» Job: Your output is the lines from the first one to the one containing "col[idx] = col[idx]", repeated exactly, with images left out.

+++ Data +++

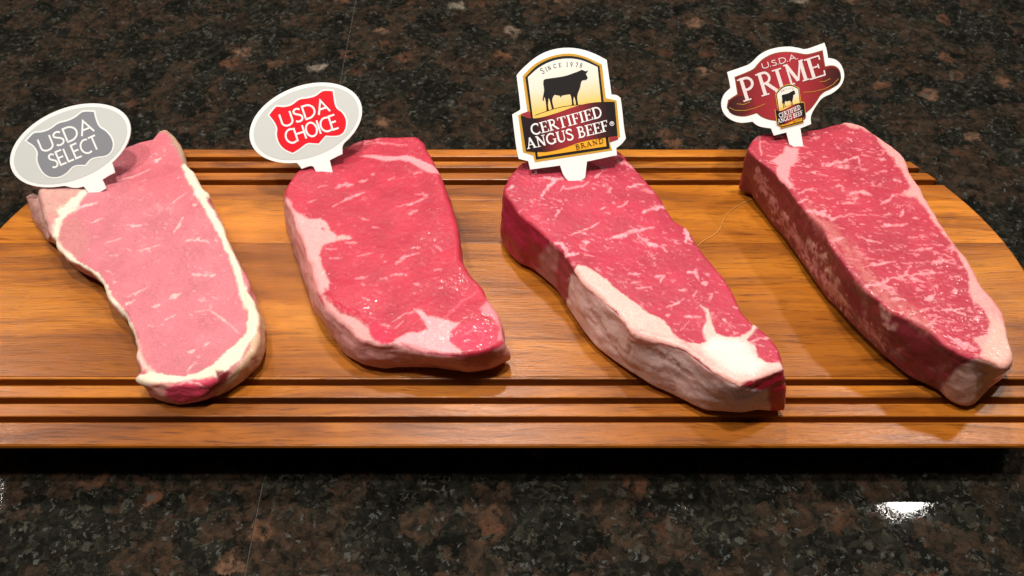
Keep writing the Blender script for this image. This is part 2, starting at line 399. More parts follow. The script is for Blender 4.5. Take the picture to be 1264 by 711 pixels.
    for q, (la, lb) in enumerate(((15, 5.5), (8, 4.2))):
        fl2 = np.abs(vnoise(A / la + .35 * wx, Bc / lb + .35 * wy, Z / 9, seed + 21 + q)); wv = web * (1 + .9 * vnoise(X / 3, Y / 3, Z / 4, seed + 27 + q))
        m2 = np.maximum(m2, (1 - sstep(wv * .4, wv * 1.3 + .02, fl2)) * sstep(.0, .35, vnoise(A / 12, Bc / 6, Z / 9, seed + 31 + q)))
    m2 = m2 * gate * spec.get('weba', .5)
    m = np.maximum(m, m2) * (1 - .15 * (SD > .55))
    col = col * (1 - m[:, None]) + fatc * m[:, None]; fat = np.maximum(fat, m)
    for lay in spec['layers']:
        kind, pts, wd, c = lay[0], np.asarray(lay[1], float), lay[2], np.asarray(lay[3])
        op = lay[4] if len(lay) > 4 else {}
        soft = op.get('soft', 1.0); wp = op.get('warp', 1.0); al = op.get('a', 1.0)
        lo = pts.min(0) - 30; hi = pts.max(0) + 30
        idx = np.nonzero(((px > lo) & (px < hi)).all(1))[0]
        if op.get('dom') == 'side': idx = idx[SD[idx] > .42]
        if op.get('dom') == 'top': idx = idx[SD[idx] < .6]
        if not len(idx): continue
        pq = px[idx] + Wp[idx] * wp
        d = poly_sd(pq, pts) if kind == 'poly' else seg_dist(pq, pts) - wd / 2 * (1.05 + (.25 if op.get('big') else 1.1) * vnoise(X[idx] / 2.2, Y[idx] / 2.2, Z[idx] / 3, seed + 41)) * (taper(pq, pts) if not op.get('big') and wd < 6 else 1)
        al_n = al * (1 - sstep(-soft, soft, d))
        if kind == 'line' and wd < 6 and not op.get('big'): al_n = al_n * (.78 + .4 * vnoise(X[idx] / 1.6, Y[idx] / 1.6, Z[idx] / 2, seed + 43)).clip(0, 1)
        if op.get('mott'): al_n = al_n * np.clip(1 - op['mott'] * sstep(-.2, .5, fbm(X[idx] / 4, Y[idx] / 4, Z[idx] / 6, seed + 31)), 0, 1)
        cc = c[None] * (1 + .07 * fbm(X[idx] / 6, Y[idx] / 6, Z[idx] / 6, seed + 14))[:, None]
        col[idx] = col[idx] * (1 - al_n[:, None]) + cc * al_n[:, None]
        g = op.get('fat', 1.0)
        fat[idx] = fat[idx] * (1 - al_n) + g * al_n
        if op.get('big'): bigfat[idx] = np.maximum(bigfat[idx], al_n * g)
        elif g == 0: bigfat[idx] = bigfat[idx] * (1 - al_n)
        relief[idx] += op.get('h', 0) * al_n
    # relief
    top_w = np.clip(1 - SD * 2, 0, 1)
    rough_side = 1.3 * fbm(X / 15, Y / 15, Z / 11, seed + 15, 2) + .35 * np.abs(vnoise(X / 7, Y / 7, Z / 6, seed + 51))
    disp = top_w * (.0011 * fbm(X / 26, Y / 26, seed=seed + 16, o=2) + .00005 * grain + .0002 * fbm(X / 2.5, Y / 2.5, seed=seed + 17)) + .00012 * np.clip(fat, 0, 1)
    fadeb = 1 - sstep(.8, 1, tside)
    disp += (1 - top_w) * fadeb * (spec.get('lump', .0014) * rough_side + .0001 * vnoise(X / 1.8, Y / 1.8, Z / 1.8, seed + 18))
    disp += relief
    P = P + NR * disp[:, None]
    P[:, 2] = np.maximum(P[:, 2], ZT + .0008)
    # faces
    i = np.arange(N); j = (i + 1) % N
    fa = np.concatenate([np.stack([k * N + i, (k + 1) * N + i, (k + 1) * N + j, k * N + j], 1) for k in range(nr - 1)])
    e1 = P[fa[:, 2]] - P[fa[:, 0]]; e2 = P[fa[:, 3]] - P[fa[:, 1]]; fn = np.cross(e1, e2)
    if (fn[len(fa) // 2:] * NR[fa[len(fa) // 2:, 0]]).sum() < 0: fa = fa[:, ::-1]; fn = -fn
    vn = np.zeros_like(P)
    for c in range(4):
        for ax in range(3): vn[:, ax] += np.bincount(fa[:, c], fn[:, ax], len(P))
    # weld the normals along the middle line, where both sides meet
    mid = vn[:N].copy(); vn[:N] = csmooth(mid, 20) * .0 + np.array([0, 0, 1.0])
    vn /= np.linalg.norm(vn, axis=1)[:, None] + 1e-20
    root = empty(spec['name'], (float(T[:, 0].mean()), float(T[:, 1].mean()), ZT)); tag(root, spec['label'], 'steak')
    isfat = bigfat[fa].mean(1) > .5
    for nm, sel, m_ in (('lean', ~isfat, LEAN), ('fat', isfat, FAT)):
        ff = fa[sel]
        if not len(ff): continue
        used, inv = np.unique(ff, return_inverse=True); inv = inv.reshape(-1, 4)
        me = bpy.data.meshes.new(nm); nv = len(used); nf = len(ff)
        me.vertices.add(nv); me.vertices.foreach_set('co', P[used].astype(np.float32).ravel())
        me.loops.add(nf * 4); me.loops.foreach_set('vertex_index', inv.ravel().astype(np.int32))
        me.polygons.add(nf); me.polygons.foreach_set('loop_start', (np.arange(nf) * 4).astype(np.int32))
        me.polygons.foreach_set('use_smooth', np.ones(nf, bool))
        ca_ = me.attributes.new('Col', 'FLOAT_COLOR', 'POINT')
        ca_.data.foreach_set('color', np.concatenate([np.clip(col[used], 0.002, .9), np.ones((nv, 1))], 1).astype(np.float32).ravel())
        me.update(calc_edges=True); me.materials.append(m_)
        me.normals_split_custom_set_from_vertices(vn[used].astype(np.float32).tolist())
        o = link(bpy.data.objects.new(nm, me)); o.parent = root; o.matrix_parent_inverse = root.matrix_basis.inverted()
    return root

CREAM = srgb(236, 214, 190); PINKF = srgb(238, 172, 166); WHITEF = srgb(242, 208, 202)
def ln(pts, w, c, **k): return ('line', pts, w, c, k)
def pg(pts, c, **k): return ('poly', pts, 0, c, k)
def many(lst, c, **k): return [ln(p, w, c, **k) for p, w in lst]

# ---- steak one, pale pink and thin
m1 = srgb(240, 178, 176)
s1 = dict(name='steak', seed=101, H=.020, r=.003, lean=srgb(200, 112, 122), marble=m1, dens=.72, fl=(4, 1.5), fa=.4, web=.03, weba=.25, ang=R(28), rag=.0005, bulge=.001,
  label='thinnest pale pink steak with cream fat edge under the grey sign', mid=[(150, 218), (195, 315), (243, 422)],
  segs=[
   ([(48, 234), (58, 217), (92, 198), (135, 188), (160, 180), (178, 173), (194, 169), (197, 160), (206, 157), (216, 169), (224, 183), (230, 200), (240, 216), (251, 232), (258, 236), (259, 246), (263, 254), (268, 264), (277, 286), (284, 300), (293, 316), (299, 331), (306, 346), (311, 363)], None, .003),
   ([(311, 363), (315, 380), (319, 398), (321, 415), (313, 434), (299, 449), (280, 462), (262, 471), (238, 477), (210, 478), (190, 473), (172, 466)],
    [(313, 375), (321, 395), (327, 415), (328, 432), (321, 452), (306, 467), (283, 482), (253, 495), (223, 503), (207, 499), (192, 492), (178, 480)], 0),
   ([(172, 466), (166, 466), (176, 457), (169, 447), (168, 437), (171, 428), (169, 419), (162, 401), (153, 385), (144, 380), (137, 376), (134, 363), (129, 353), (119, 340), (101, 329), (86, 322), (74, 312), (69, 302), (68, 294), (61, 288)], None, .005),
   ([(61, 288), (58, 277), (53, 268), (50, 254), (47, 240), (48, 234)], [(61, 300), (52, 286), (43, 270), (36, 252), (33, 234), (37, 228)], 0)],
  layers=[
   pg([(150, 190), (205, 160), (232, 215), (240, 262), (200, 245), (160, 235)], srgb(205, 96, 106), a=.55, soft=14, fat=0),
   pg([(74, 272), (96, 266), (112, 296), (100, 318), (82, 316), (72, 300)], srgb(190, 122, 118), a=.7, soft=7, fat=0),
   ln([(134, 363), (150, 384), (166, 410), (180, 440)], 10, srgb(214, 120, 122), a=.5, soft=5, fat=0),
   pg([(33, 225), (60, 215), (100, 232), (100, 244), (84, 256), (70, 268), (66, 292), (52, 276), (44, 250)], srgb(196, 150, 138), soft=3, big=1, h=.0006, mott=.35),
   ln([(104, 236), (98, 243), (88, 254), (77, 266), (70, 281), (69, 297), (75, 309), (90, 321)], 7, CREAM, soft=2.5, warp=1.2, big=1),
   ln([(78, 262), (92, 255)], 10, CREAM, soft=3, big=1),
   ln([(83, 260), (98, 255), (120, 251)], 3, m1, soft=1.2),
   ln([(86, 320), (103, 328), (120, 339), (131, 352)], 4.5, CREAM, soft=1.5, big=1), ln([(131, 352), (137, 368), (152, 385), (164, 403), (170, 422)], 4.5, CREAM, soft=1.5, warp=.8, big=1),
   ln([(170, 424), (172, 440), (180, 452), (188, 460)], 7, srgb(234, 178, 164), soft=2.5, big=1),
   ln([(199, 160), (207, 158), (214, 170), (222, 184), (228, 198)], 7, srgb(172, 142, 118), soft=2, a=.9, big=1),
   ln([(228, 206), (238, 226), (253, 251), (267, 277), (279, 298), (286, 316), (293, 336), (299, 356), (304, 377)], 8, CREAM, soft=2.2, big=1),
   ln([(236, 214), (250, 238), (258, 242)], 6, CREAM, soft=1.5, big=1),
   pg([(304, 360), (316, 376), (330, 410), (330, 440), (322, 455), (300, 474), (280, 486), (262, 492), (275, 470), (295, 450), (308, 428)], srgb(206, 168, 138), soft=3, big=1, mott=.4, h=.0006),
   pg([(302, 355), (312, 372), (318, 395), (316, 412), (306, 426), (296, 446), (282, 456), (268, 466), (240, 470), (222, 472), (200, 474), (184, 478), (168, 468), (172, 462), (186, 458), (205, 462), (226, 465), (248, 458), (268, 446), (288, 428), (303, 412), (307, 394), (303, 376)], CREAM, soft=1.6, warp=1.3, big=1, h=.0003),
   pg([(184, 474), (200, 472), (215, 474), (230, 500), (205, 502), (188, 494), (174, 478)], srgb(222, 150, 142), soft=3, big=1, fat=0),
   pg([(205, 480), (222, 472), (240, 469), (264, 465), (270, 472), (250, 488), (232, 497), (218, 498), (206, 490)], srgb(204, 66, 92), soft=2.5, fat=0),
   pg([(266, 458), (284, 458), (280, 470), (256, 487), (246, 488), (268, 472)], srgb(120, 34, 36), soft=2.5, fat=0),
   ln([(217, 476), (230, 471), (247, 474), (257, 479)], 2, srgb(235, 160, 160), soft=1),
   ] + many([([(215, 288), (222, 277), (226, 268)], 2.4), ([(230, 298), (245, 296), (260, 301)], 2.2), ([(157, 278), (174, 279)], 2.5), ([(192, 199), (199, 195)], 3), ([(144, 223), (162, 218), (185, 209)], 1.2), ([(212, 250), (230, 239)], 1.3), ([(238, 253), (242, 252)], 2.4),
     ([(238, 339), (265, 340)], 2.8), ([(209, 369), (222, 362)], 3.6), ([(152, 378), (167, 370)], 2.2), ([(157, 367), (182, 355)], 1.8), ([(188, 379), (197, 377)], 2), ([(259, 382), (267, 388), (282, 400), (296, 412)], 2.4), ([(240, 385), (258, 381)], 1), ([(232, 434), (240, 432)], 3), ([(230, 457), (240, 449)], 1.2), ([(139, 350), (144, 348)], 2.6), ([(130, 300), (150, 294)], 1), ([(170, 310), (198, 303)], 1), ([(110, 275), (128, 270)], 1.4), ([(205, 395), (216, 390)], 1.4), ([(250, 428), (258, 424)], 2)], m1, soft=1.2, warp=.9))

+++

» Task output:
Keep writing the Blender script for this image. This is part 2, starting at line 399. More parts follow. The script is for Blender 4.5. Take the picture to be 1264 by 711 pixels.
    for q, (la, lb) in enumerate(((15, 5.5), (8, 4.2))):
        fl2 = np.abs(vnoise(A / la + .35 * wx, Bc / lb + .35 * wy, Z / 9, seed + 21 + q)); wv = web * (1 + .9 * vnoise(X / 3, Y / 3, Z / 4, seed + 27 + q))
        m2 = np.maximum(m2, (1 - sstep(wv * .4, wv * 1.3 + .02, fl2)) * sstep(.0, .35, vnoise(A / 12, Bc / 6, Z / 9, seed + 31 + q)))
    m2 = m2 * gate * spec.get('weba', .5)
    m = np.maximum(m, m2) * (1 - .15 * (SD > .55))
    col = col * (1 - m[:, None]) + fatc * m[:, None]; fat = np.maximum(fat, m)
    for lay in spec['layers']:
        kind, pts, wd, c = lay[0], np.asarray(lay[1], float), lay[2], np.asarray(lay[3])
        op = lay[4] if len(lay) > 4 else {}
        soft = op.get('soft', 1.0); wp = op.get('warp', 1.0); al = op.get('a', 1.0)
        lo = pts.min(0) - 30; hi = pts.max(0) + 30
        idx = np.nonzero(((px > lo) & (px < hi)).all(1))[0]
        if op.get('dom') == 'side': idx = idx[SD[idx] > .42]
        if op.get('dom') == 'top': idx = idx[SD[idx] < .6]
        if not len(idx): continue
        pq = px[idx] + Wp[idx] * wp
        d = poly_sd(pq, pts) if kind == 'poly' else seg_dist(pq, pts) - wd / 2 * (1.05 + (.25 if op.get('big') else 1.1) * vnoise(X[idx] / 2.2, Y[idx] / 2.2, Z[idx] / 3, seed + 41)) * (taper(pq, pts) if not op.get('big') and wd < 6 else 1)
        al_n = al * (1 - sstep(-soft, soft, d))
        if kind == 'line' and wd < 6 and not op.get('big'): al_n = al_n * (.78 + .4 * vnoise(X[idx] / 1.6, Y[idx] / 1.6, Z[idx] / 2, seed + 43)).clip(0, 1)
        if op.get('mott'): al_n = al_n * np.clip(1 - op['mott'] * sstep(-.2, .5, fbm(X[idx] / 4, Y[idx] / 4, Z[idx] / 6, seed + 31)), 0, 1)
        cc = c[None] * (1 + .07 * fbm(X[idx] / 6, Y[idx] / 6, Z[idx] / 6, seed + 14))[:, None]
        col[idx] = col[idx] * (1 - al_n[:, None]) + cc * al_n[:, None]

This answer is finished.